21200 Literature and Technology: Machines, Humans, and the Novel

(PORT 28818,ITAL 28818)

In his Scienza Nuova (New Science), Giambattista Vico writes that "the Egyptians reduced all preceding world time to three ages; namely, the age of gods, the age of heroes, and the age of men." What the Egyptians and Vico could not have predicted was that history had yet another age in store: the age of the machine. Carlyle baptized, Marx outlined it, Heidegger warned against it; Deleuze and Guattari proclaimed that "everything is a machine"; and Ted Kaczynski even went as far as to kill in order to free human beings from the "technological slavery" the machine age had purportedly brought about. And yet, as Heidegger wrote, "everywhere we remain unfree and chained to technology, whether we passionately affirm or deny it." So what is technology? What impact did it have on human beings and on the writing of literature as the Industrial Revolution exploded onto the European continent?

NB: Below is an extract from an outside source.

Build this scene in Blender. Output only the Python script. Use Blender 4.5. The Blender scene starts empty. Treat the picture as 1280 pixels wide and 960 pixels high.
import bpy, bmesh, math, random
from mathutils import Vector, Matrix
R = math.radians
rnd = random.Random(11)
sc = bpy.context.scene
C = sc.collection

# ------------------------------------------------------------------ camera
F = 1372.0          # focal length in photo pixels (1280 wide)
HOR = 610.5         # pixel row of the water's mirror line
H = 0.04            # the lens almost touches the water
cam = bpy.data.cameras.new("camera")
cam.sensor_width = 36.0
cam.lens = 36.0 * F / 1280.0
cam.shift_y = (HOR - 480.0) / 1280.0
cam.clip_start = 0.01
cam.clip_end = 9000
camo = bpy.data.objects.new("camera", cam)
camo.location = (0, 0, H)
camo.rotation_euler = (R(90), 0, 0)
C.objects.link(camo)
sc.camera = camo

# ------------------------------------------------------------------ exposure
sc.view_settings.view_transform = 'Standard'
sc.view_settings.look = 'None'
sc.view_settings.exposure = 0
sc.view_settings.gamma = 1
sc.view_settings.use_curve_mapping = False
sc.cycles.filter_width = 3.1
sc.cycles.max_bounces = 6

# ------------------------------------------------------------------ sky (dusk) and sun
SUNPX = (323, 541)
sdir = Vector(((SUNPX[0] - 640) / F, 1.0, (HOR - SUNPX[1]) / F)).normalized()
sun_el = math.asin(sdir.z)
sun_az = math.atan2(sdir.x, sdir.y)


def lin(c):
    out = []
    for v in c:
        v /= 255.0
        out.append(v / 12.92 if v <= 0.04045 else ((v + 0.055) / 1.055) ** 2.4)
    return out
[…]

In this course we will pose anew the question concerning technology within the one field that Heidegger deemed akin to the essence of technology: art, and by deduction, literature. Together, we will trace the ecological, economical, and emotional footprints of various machines and technological devices (automata, trains, phonographs, cameras). We will delve into the topic with Charlie Chaplin's Modern Times, continue with a reflection on the human being as a machine (Frankenstein and Pinocchio), transition to accounts on cities, progress, and machines (Dickens, Zola, Eça de Queirós), and end with the Futurists' technological extravaganzas that will include a visit to Chicago's Art Institute. Other readings include texts by Marx, Raymond Williams, Heidegger, Leo Marx, Deleuze & Guattari, etc.

2017-2018 Winter

22303/32303 Prosody and Poetic Form: An Introduction to Comparative Metrics

(CLCV 21313,CLAS 31313,SLAV 22303,SLAV 32303,GRMN 22314,GRMN 32314,ENGL 22310,ENGL 32303)

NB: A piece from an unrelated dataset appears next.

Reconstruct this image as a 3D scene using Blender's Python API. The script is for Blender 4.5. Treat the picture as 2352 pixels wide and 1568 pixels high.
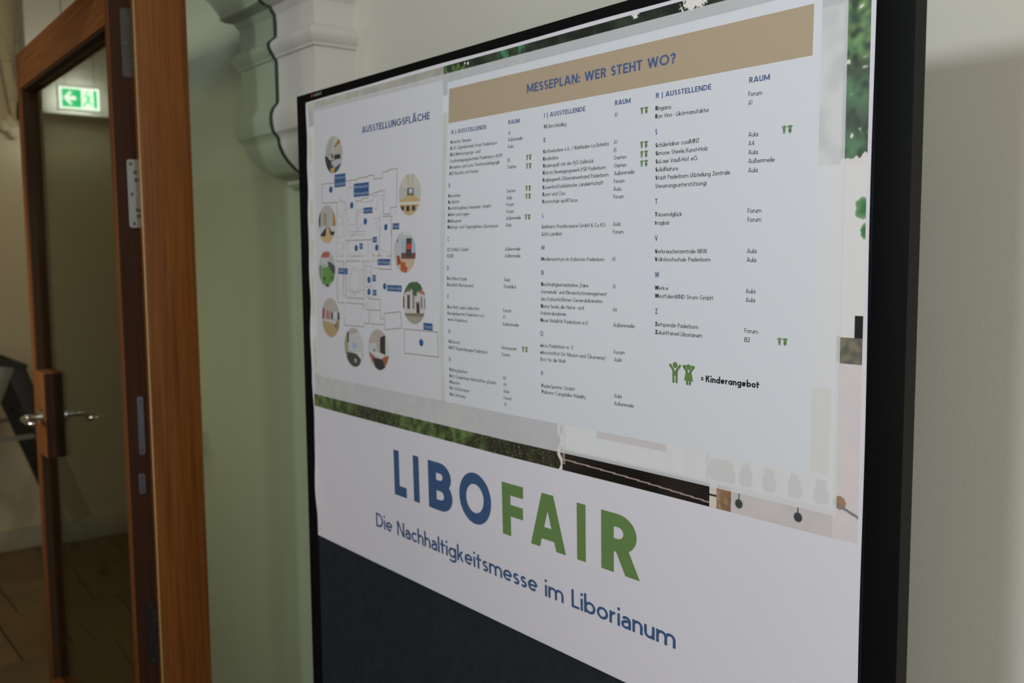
import bpy, bmesh, math, random
from mathutils import Vector, Matrix, noise
R = math.radians
random.seed(7)
sc = bpy.context.scene
for o in list(bpy.data.objects): bpy.data.objects.remove(o)
COL = sc.collection

# ------------------------------------------------------------------ camera, light, exposure
cam_d = bpy.data.cameras.new('camera'); cam = bpy.data.objects.new('camera', cam_d); COL.objects.link(cam)
yaw, pitch, roll = R(38.48988712), R(5.31951325), R(-0.47713332)
fw = Vector((-math.cos(yaw)*math.cos(pitch), math.sin(yaw)*math.cos(pitch), -math.sin(pitch)))
rt = fw.cross(Vector((0, 0, 1))).normalized(); up = rt.cross(fw)
r2 = rt*math.cos(roll)+up*math.sin(roll); u2 = -rt*math.sin(roll)+up*math.cos(roll)
m = Matrix((r2, u2, -fw)).transposed().to_4x4(); m.translation = Vector((0, 0, 1.6)); cam.matrix_world = m
cam_d.sensor_width = 36; cam_d.lens = 2209.3746/2352*36; cam_d.clip_start = .02; cam_d.clip_end = 60
cam_d.dof.use_dof = True; cam_d.dof.focus_distance = 1.10; cam_d.dof.aperture_fstop = 6.3
sc.camera = cam
sc.view_settings.view_transform = 'Standard'; sc.view_settings.look = 'None'
sc.view_settings.exposure = 0.0; sc.view_settings.gamma = 1.0; sc.view_settings.use_curve_mapping = False
world = bpy.data.worlds.new('world'); sc.world = world; world.use_nodes = True
world.node_tree.nodes['Background'].inputs[0].default_value = (.75, .85, 1, 1)
world.node_tree.nodes['Background'].inputs[1].default_value = .02
sc.cycles.max_bounces = 8; sc.cycles.diffuse_bounces = 4; sc.cycles.transparent_max_bounces = 12
sc.cycles.use_denoising = True
def area(name, loc, target, sx, sy, power, col):
    d = bpy.data.lights.new(name, 'AREA'); d.shape = 'RECTANGLE'; d.size = sx; d.size_y = sy; d.energy = power; d.color = col
    o = bpy.data.objects.new(name, d); COL.objects.link(o); o.location = loc
    o.rotation_euler = (Vector(target)-Vector(loc)).to_track_quat('-Z', 'Y').to_euler(); return o
# high key light opposite the board, turned aside to dim the sheet's left (its light draws the board's soft shadow on the wall)
area('high_key_light', (-.56, -1.64, 2.87), (.35, 1.0, 1.7), .38, .33, 36, (.87, .945, 1))
# tall window at the near end of the corridor
area('corridor_window_light', (2.15, -.75, 1.9), (-1.0, .8, 1.5), 1.5, 1.9, 46, (1, .985, .955))
# overcast window further along the corridor side
area('side_window_light', (1.0, -1.64, 1.7), (.4, 1.0, 1.5), 1.2, 1.5, 9, (1, .985, .96))
# warm ceiling lamp of the room behind the door
area('hall_ceiling_light', (-4.3, 1.5, 3.0), (-4.9, 1.2, 0), .5, .5, 4.8, (1, .81, .43))

area('hall_fill_light', (-3.0, -1.6, 2.0), (-3.0, 1.1, 1.25), .5, .5, 5.2, (1, .97, .84)).data.spread = R(58)  # added fill that brightens the wall behind the sidelight glass

# ------------------------------------------------------------------ materials
def lin(c): return tuple(((x/255)/12.92 if x/255 <= .04045 else ((x/255+.055)/1.055)**2.4) for x in c)
def mat(name, col, rough=.6, metal=0, spec=.5, bump=0, bscale=200, vary=0, vscale=3, detail=4, stretch=None):
    M = bpy.data.materials.new(name); M.use_nodes = True; nt = M.node_tree; N = nt.nodes; b = N['Principled BSDF']
    b.inputs['Base Color'].default_value = (*col, 1); b.inputs['Roughness'].default_value = rough; b.inputs['Metallic'].default_value = metal
    b.inputs['Specular IOR Level'].default_value = spec
    tc = N.new('ShaderNodeTexCoord'); mp = N.new('ShaderNodeMapping'); nt.links.new(tc.outputs['Object'], mp.inputs[0])
    if stretch: mp.inputs['Scale'].default_value = stretch
    if vary:
        n = N.new('ShaderNodeTexNoise'); n.inputs['Scale'].default_value = vscale; n.inputs['Detail'].default_value = detail; nt.links.new(mp.outputs[0], n.inputs['Vector'])
        rp = N.new('ShaderNodeValToRGB'); rp.color_ramp.elements[0].position = .3; rp.color_ramp.elements[1].position = .7
        rp.color_ramp.elements[0].color = (*[c*(1-vary) for c in col], 1); rp.color_ramp.elements[1].color = (*[min(1, c*(1+vary)) for c in col], 1)
        nt.links.new(n.outputs['Fac'], rp.inputs[0]); nt.links.new(rp.outputs[0], b.inputs['Base Color'])
    if bump:
        n = N.new('ShaderNodeTexNoise'); n.inputs['Scale'].default_value = bscale; n.inputs['Detail'].default_value = 3; nt.links.new(mp.outputs[0], n.inputs['Vector'])
        bp = N.new('ShaderNodeBump'); bp.inputs['Strength'].default_value = bump; bp.inputs['Distance'].default_value = .002
        nt.links.new(n.outputs['Fac'], bp.inputs['Height']); nt.links.new(bp.outputs[0], b.inputs['Normal'])
    return M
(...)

This class offers (i) an overview of major European systems of versification, with particular attention to their historical development, and (ii) an introduction to the theory of meter. In addition to analyzing the formal properties of verse, we will inquire into their relevance for the articulation of poetic genres and, more broadly, the history of literary (and sub-literary) systems. There will be some emphasis on Graeco-Roman quantitative metrics, its afterlife, and the evolution of Germanic and Slavic syllabo-tonic verse. No prerequisites, but a working knowledge of one European language besides English is strongly recommended.

2017-2018 Autumn

20801/40801 Before and After Beckett

(ENGL 24408/44508; TAPS 28424)

 Beckett is conventionally typed as the playwright of minimalist scenes of unremitting bleakness, but his experiments with theatre and film echo the irreverent play of popular culture (vaudeville on stage and screen, e.g. Chaplin and Keaton) as well as experimental theatre and modern philosophy, even when there are no direct lines of influence. This course will juxtapose these points of reference with Beckett's plays and those of his contemporaries (Ionesco, Genet and others in French, Pinter in English). It will then explore more recent plays that suggest the influence of Beckett by Pinter, Carul Churchill and Sarah Kane in English; Albert Jarry and Michel Vinaver in French, as well as the relevance of theorists and philosophers including Barthes, Wittgenstein, and critics writing on specific plays. Prerequisites: HUM CORE and at least one college level course in drama or TAPS. French is helpful but not required.

2017-2018 Winter

22402/32402 Fate and Duty: European Tragedy from Aeschylus to Brecht

(GRMN 22402,CLCV 22117,CLAS 32117,REES 22402)

This class will explore the development of European drama from Attic tragedy and comedy and their reception in Ancient Rome and French Neoclassicism to the transformation of dramatic form in 18-20th c. European literatures. The focus will be on the evolution of plot, characterization, time-and-space of dramatic action, ethical notions (free will, guilt, conscience), as well as on representations of affect. All readings in English. No prerequisites.